The company explained it was a fabricated story which emphasised the importance of the apples from Herefordshire for cider maker. The company also highlighted it was not illegal for a fox to take apples from an orchard. The company stated the phrase ‘Stolen from Herefordshire’ relates directly to the name of the cider, is directly related to the fictional fox thieves, and is incorporated on the same pack as the brand name making the association clearly visible.

The company concluded it did not believe the product breached the Code. The company stated the muted colours, silhouetted imagery and illogical notion of foxes stealing apples would not appeal to under18s or be taken seriously as endorsing or promoting illegal activity. The company emphasised the can design and strapline would not be used further.

The Panel’s assessment

The Panel noted the product had recently been withdrawn from the UK market but had been available from UK retailers when the complaint was received; they considered that the complaint was therefore covered by the Code.  The Panel considered the product under rules 3.2(h) and 3.3, cited by the member of the public who originally complained about the product, and rule 3.2(b), raised by the Panel.

The Panel noted that the fox was depicted as a monotone silhouette with no facial expression or eyes.  They considered that the image of the fox did not resemble cartoon imagery of a type that had particular appeal to children and that the overall presentation of the product had a mature feel.  They considered that the product was acceptable under rule 3.2(h).

The Panel discussed the text on the side of the can that said “Stealthy by nature, the fox has been known to sneak into our orchards late at night, hunting the most delicious apples from our Herefordshire homeland. Now we’re stepping in, using our wily friends’ favourite fruit to craft a tasty apple cider that is crisp & refreshing, full of flavour to the last sip”.  They considered that the packaging communicated a brand narrative that was clearly a fictional story, and successfully linked the fox to the apples used in the product.  They considered that the references to thieves and stealing were clearly attributed to the fox and referred to a type of stealing that was not a crime.

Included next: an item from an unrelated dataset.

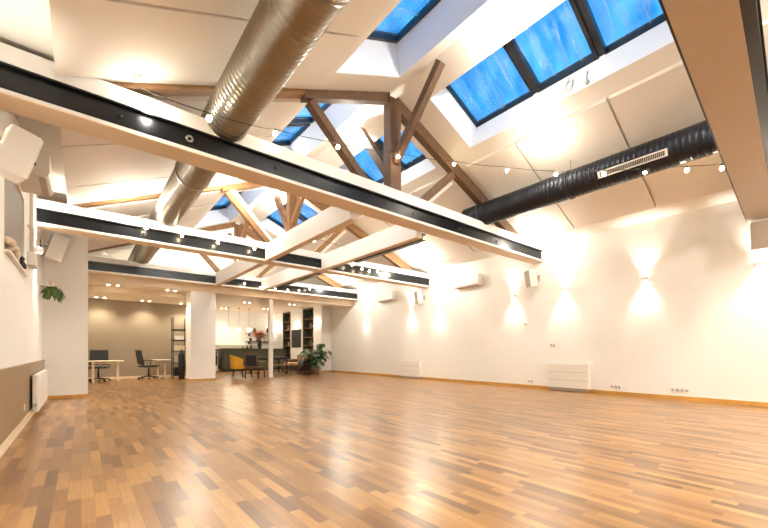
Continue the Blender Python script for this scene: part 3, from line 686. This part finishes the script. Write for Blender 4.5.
# ------------------------------------------------------------------ office furniture
def desk(x0, x1, y0, y1, label):
    t = thing('office_desk', label, 'desk', ((x0 + x1) / 2, (y0 + y1) / 2, 0)); a, b = (x1 - x0) / 2, (y1 - y0) / 2
    MB().box(-a, a, -b, b, .71, .74).build('desk_top', 'desk', t, bevel=.008)
    for s in (-1, 1):
        lg = MB(); lg.box(s * (a - .16) - .035, s * (a - .16) + .035, -.04, .04, .04, .71); lg.build('leg', 'desk', t)
        MB().box(s * (a - .16) - .03, s * (a - .16) + .03, -b + .05, b - .05, 0, .04).build('foot', 'desk', t, bevel=.008)
    MB().box(-a + .16, a - .16, -.02, .02, .62, .68).build('crossbar', 'desk', t)
def office_chair(x, y, rz, label):
    t = thing('office_chair', label, 'chair', (x, y, 0), rz); t.scale = (1.12, 1.12, 1.04)
    for k in range(5):
        a = 2 * PI * k / 5 + .3; e = (math.cos(a) * .3, math.sin(a) * .3, .07)
        MB().tube([(0, 0, .11), e], [.024, .016], 8).build('base_arm', 'black', t)
        MB().lathe((e[0], e[1], .032), [(.031, -.02), (.031, .02)], 12, (-math.sin(a), math.cos(a), 0)).build('castor', 'black', t)
    MB().tube([(0, 0, .1), (0, 0, .42)], [.03, .022], 10).build('gas_column', 'black', t)
    m = MB(); m.hexa([(-.24, -.24, .44), (.24, -.24, .44), (.25, .24, .44), (-.25, .24, .44), (-.24, -.25, .50), (.24, -.25, .50), (.24, .24, .50), (-.24, .24, .50)]); m.build('seat', 'mesh', t, bevel=.025)
    m = MB(); m.hexa([(-.23, .22, .56), (.23, .22, .56), (.23, .245, .56), (-.23, .245, .56), (-.22, .30, 1.04), (.22, .30, 1.04), (.22, .325, 1.04), (-.22, .325, 1.04)]); m.build('backrest', 'mesh', t, bevel=.01)
    m = MB(); m.tube([(-.235, .235, .55), (-.225, .315, 1.05), (.225, .315, 1.05), (.235, .235, .55), (-.235, .235, .55)], .014, 8); m.build('back_frame', 'black', t)
    MB().bar((0, .1, .42), (0, .28, .62), .06, .03).build('back_support', 'black', t)
    for s in (-1, 1):
        m = MB(); m.tube([(s * .25, .05, .45), (s * .29, .05, .5), (s * .29, .05, .67)], .014, 8); ar = m.build('armrest', 'black', t)
        MB().box(s * .29 - .035, s * .29 + .035, -.13, .14, .665, .69).build('arm_pad', 'black', ar, bevel=.01)
desk(.15, 1.14, 15.3, 16.0, 'pale office desk at the left, cut off by the white wall')
office_chair(.47, 16.35, -.1, 'black mesh office chair behind the left desk')
desk(2.15, 2.72, 16.35, 17.1, 'pale office desk at the right beside the black shelf')
office_chair(2.0, 16.6, PI / 2 + .25, 'black mesh office chair turned to the right desk')
# black shelf in office
t = thing('shelf_rack', 'tall narrow black rack of shelves beside the white pier', 'shelf', (2.92, 16.0, 0))
for sx in (-.22, .22):
    for sy in (-.15, .15): MB().box(sx - .012, sx + .012, sy - .012, sy + .012, 0, 2.35).build('upright', 'black', t)
for z in (.12, .6, 1.05, 1.45, 1.85): MB().box(-.24, .24, -.17, .17, z, z + .05 if z > 1.4 else z + .025).build('shelf_board', 'black', t)
def smallbox(x, y, z, a, b, c, m, name, label, cat, group=None):
    t = thing(name, label, cat, (x, y, z), group=group); MB().box(-a / 2, a / 2, -b / 2, b / 2, 0, c * .8).build('body', m, t, bevel=.006); MB().box(-a / 2 - .005, a / 2 + .005, -b / 2 - .005, b / 2 + .005, c * .8, c).build('lid', m, t)
smallbox(2.92, 15.98, 1.075, .34, .22, .2, 'cream', 'storage_box', 'cream storage box on the middle shelf of the black rack', 'box')
smallbox(2.92, 15.98, 1.5, .3, .22, .16, 'plastic', 'storage_box', 'white storage box on the second shelf of the black rack', 'box')
smallbox(2.92, 15.98, .625, .32, .24, .26, 'plasticg', 'storage_box', 'grey storage box low in the black rack', 'box')
smallbox(2.92, 15.98, .145, .34, .24, .3, 'black', 'storage_box', 'black storage box at the bottom of the black rack', 'box')
t = thing('coat', 'dark coat draped at the front of the black rack', 'coat', (2.95, 15.68, 0)); m = MB()
m.tube([(0, 0, .005), (.02, 0, .5), (0, .01, .9), (0, .03, 1.12)], [.1, .13, .11, .03], 12); m.build('cloth', 'black', t)

# ------------------------------------------------------------------ kitchen
t = thing('kitchen_counter', 'long olive green kitchen counter with dark top', 'counter', (7.2, 20.5, 0))
MB().box(-1.45, 2.0, -.28, .3, .08, 1.17).build('body', 'green', t); MB().box(-1.5, 2.05, -.33, .34, 1.17, 1.22).build('counter_top', 'ctop', t, bevel=.006); MB().box(-1.42, 1.95, -.22, .25, 0, .08).build('plinth', 'black', t)
for k in range(5): MB().box(-1.43 + k * .69, -1.42 + k * .69, -.286, -.28, .1, 1.15).build('panel_joint', 'ctop', t)
t = thing('kitchen_back_unit', 'low beige kitchen unit along the back wall', 'cabinet', (5.2, 21.6, 0))
MB().box(-1.4, 3.0, -.3, .38, .1, 1.16).build('body', 'green', t); MB().box(-1.4, 3.0, -.33, .38, 1.16, 1.2).build('worktop', 'stone', t); MB().box(-1.4, 3.0, -.2, .38, 0, .1).build('plinth', 'plastic', t)
MB().box(-1.4, 3.0, .36, .39, 1.2, 1.42).build('splashback', 'stone', t)
t = thing('oven', 'white built-in oven with a black glass door beside the pier', 'oven', (5.28, 20.85, 0))
MB().box(-.3, .3, -.3, .3, .1, 1.05).build('body', 'plastic', t); MB().box(-.26, .26, -.32, -.3, .32, .88).build('door', 'black', t, bevel=.006); MB().tube([(-.22, -.35, .84), (.22, -.35, .84)], .012, 8).build('handle', 'ducts', t); MB().box(-.28, .28, -.28, .28, 0, .1).build('plinth', 'plastic', t)
MB().box(-.27, .27, -.305, -.3, .91, 1.02).build('control_panel', 'black', t)
pl = ['left', 'middle', 'right']
for k, px in enumerate((228.6, 239, 249)):
    p = at_y(px, 330, 20.4)
    t = thing('pendant_lamp', 'glowing globe pendant above the green counter, %s of three' % pl[k], 'lamp', (p.x, p.y, p.z), group='globe pendants above the counter')
    MB().ball((0, 0, 0), .095, 18, 12).build('globe', 'globe', t); MB().tube([(0, 0, .11), (0, 0, .17)], .025, 10).build('cap', 'black', t)
    MB().tube([(0, 0, .17), (0, 0, 3.38 - p.z)], .005, 6).build('cord', 'black', t); MB().lathe((0, 0, 3.37 - p.z), [(.05, 0), (.05, .03)], 14).build('canopy', 'black', t)
    lamp('POINT', (0, 0, -.16), P_PEND, WARM, .1, t)
# open wall shelves at the back with pots
def at(px, y): r = ray(px, 340); return r.x * y / r.y
for z, l in ((2.1, 'upper'), (1.62, 'lower')):
    t = thing('wall_shelf', '%s white wall shelf on the kitchen back wall behind the flowers' % l, 'shelf', (8.25, 21.85, z)); MB().box(-.75, .9, -.15, .15, 0, .04).build('board', 'brown' if l == 'lower' else 'cream', t); MB().box(-.6, -.56, -.12, .14, -.12, 0).build('bracket', 'black', t); MB().box(.6, .64, -.12, .14, -.12, 0).build('bracket', 'black', t)
def vessel(x, y, z, r, h, m, name, label, cat, group=None):
    t = thing(name, label, cat, (x, y, z), group=group); MB().lathe((0, 0, 0), [(r * .7, 0), (r, h * .35), (r * .85, h * .7), (r * .45, h * .88), (r * .5, h), (r * .4, h), (r * .3, h * .8)], 14).build('body', m, t); MB().lathe((0, 0, h), [(r * .5, 0), (r * .48, .01), (.001, .014)], 12).build('rim', m, t)
for k, (x, z, r, h, m, l) in enumerate(((7.7, 2.14, .07, .22, 'brown', 'brown jug at the left of the upper kitchen shelf'), (8.0, 2.14, .1, .3, 'terra', 'tall clay pot on the upper kitchen shelf'), (8.4, 2.14, .08, .2, 'cream', 'cream pot on the upper kitchen shelf'), (8.8, 2.14, .09, .34, 'black', 'black jug at the right of the upper kitchen shelf'),
     (7.75, 1.66, .08, .2, 'black', 'dark pot at the left of the lower kitchen shelf'), (8.15, 1.66, .09, .16, 'terra', 'clay bowl pot on the lower kitchen shelf'), (8.6, 1.66, .07, .24, 'cream', 'cream jar on the lower kitchen shelf'))):
    vessel(x, 21.85, z, r, h, m, 'kitchen_pot', l, 'pot')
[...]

The Panel discussed the principles they had established in previous decisions and noted that they had in the past upheld complaints about illustrations of animals on the grounds that they suggested an association with illegal behaviour. They clarified that depictions of anthropomorphised animals engaging in human-like illegal or antisocial behaviour were likely to breach the Code.  In this case, however, they considered that neither the image nor the text presented the fox as anthropomorphic.  They concluded that the packaging did not condone or encourage human criminality and that the product did not breach rule 3.2(b).

The Panel also noted the member of the public who originally complained about the product had cited rule 3.3 but had not provided further information about why they believed the packaging caused serious or widespread offence.  The Panel could not see any aspect of the packaging that was likely to cause serious or widespread offence and considered that the product did not breach rule 3.3.